What the exercise asks ▸ Every line of the material is to be repeated exactly as it stands.

-- START Given information --

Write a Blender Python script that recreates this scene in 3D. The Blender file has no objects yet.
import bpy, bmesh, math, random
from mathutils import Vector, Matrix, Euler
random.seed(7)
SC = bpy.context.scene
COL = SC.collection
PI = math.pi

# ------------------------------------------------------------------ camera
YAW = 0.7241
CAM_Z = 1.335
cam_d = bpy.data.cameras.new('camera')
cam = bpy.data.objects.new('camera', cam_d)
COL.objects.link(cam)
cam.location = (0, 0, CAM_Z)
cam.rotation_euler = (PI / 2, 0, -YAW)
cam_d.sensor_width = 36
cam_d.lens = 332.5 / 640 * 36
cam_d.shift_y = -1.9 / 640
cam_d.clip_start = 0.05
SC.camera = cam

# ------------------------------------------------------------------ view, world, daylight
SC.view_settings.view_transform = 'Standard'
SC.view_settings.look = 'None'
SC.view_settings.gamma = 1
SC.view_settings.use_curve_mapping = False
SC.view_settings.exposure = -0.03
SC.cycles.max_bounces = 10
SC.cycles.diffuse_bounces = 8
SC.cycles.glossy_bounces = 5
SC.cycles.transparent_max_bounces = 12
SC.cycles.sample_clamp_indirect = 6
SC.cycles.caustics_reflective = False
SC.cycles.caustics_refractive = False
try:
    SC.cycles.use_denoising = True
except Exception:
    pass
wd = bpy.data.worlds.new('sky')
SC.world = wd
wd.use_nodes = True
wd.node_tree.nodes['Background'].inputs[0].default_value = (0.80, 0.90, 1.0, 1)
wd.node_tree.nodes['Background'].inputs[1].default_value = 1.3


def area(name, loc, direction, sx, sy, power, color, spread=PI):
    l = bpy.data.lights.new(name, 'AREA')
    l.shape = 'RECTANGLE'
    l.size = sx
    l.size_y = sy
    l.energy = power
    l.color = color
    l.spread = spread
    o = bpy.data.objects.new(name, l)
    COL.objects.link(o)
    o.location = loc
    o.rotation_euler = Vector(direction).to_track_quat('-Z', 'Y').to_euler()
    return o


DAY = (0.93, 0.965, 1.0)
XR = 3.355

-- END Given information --

Exercise answer ▸
Write a Blender Python script that recreates this scene in 3D. The Blender file has no objects yet.
import bpy, bmesh, math, random
from mathutils import Vector, Matrix, Euler
random.seed(7)
SC = bpy.context.scene
COL = SC.collection
PI = math.pi

# ------------------------------------------------------------------ camera
YAW = 0.7241
CAM_Z = 1.335
cam_d = bpy.data.cameras.new('camera')
cam = bpy.data.objects.new('camera', cam_d)
COL.objects.link(cam)
cam.location = (0, 0, CAM_Z)
cam.rotation_euler = (PI / 2, 0, -YAW)
cam_d.sensor_width = 36
cam_d.lens = 332.5 / 640 * 36
cam_d.shift_y = -1.9 / 640
cam_d.clip_start = 0.05
SC.camera = cam

# ------------------------------------------------------------------ view, world, daylight
SC.view_settings.view_transform = 'Standard'
SC.view_settings.look = 'None'
SC.view_settings.gamma = 1
SC.view_settings.use_curve_mapping = False
SC.view_settings.exposure = -0.03
SC.cycles.max_bounces = 10
SC.cycles.diffuse_bounces = 8
SC.cycles.glossy_bounces = 5
SC.cycles.transparent_max_bounces = 12
SC.cycles.sample_clamp_indirect = 6
SC.cycles.caustics_reflective = False
SC.cycles.caustics_refractive = False
try:
    SC.cycles.use_denoising = True
except Exception:
    pass
wd = bpy.data.worlds.new('sky')
SC.world = wd
wd.use_nodes = True
wd.node_tree.nodes['Background'].inputs[0].default_value = (0.80, 0.90, 1.0, 1)
wd.node_tree.nodes['Background'].inputs[1].default_value = 1.3


def area(name, loc, direction, sx, sy, power, color, spread=PI):
    l = bpy.data.lights.new(name, 'AREA')
    l.shape = 'RECTANGLE'
    l.size = sx
    l.size_y = sy
    l.energy = power
    l.color = color
    l.spread = spread
    o = bpy.data.objects.new(name, l)
    COL.objects.link(o)
    o.location = loc
    o.rotation_euler = Vector(direction).to_track_quat('-Z', 'Y').to_euler()
    return o


DAY = (0.93, 0.965, 1.0)
XR = 3.355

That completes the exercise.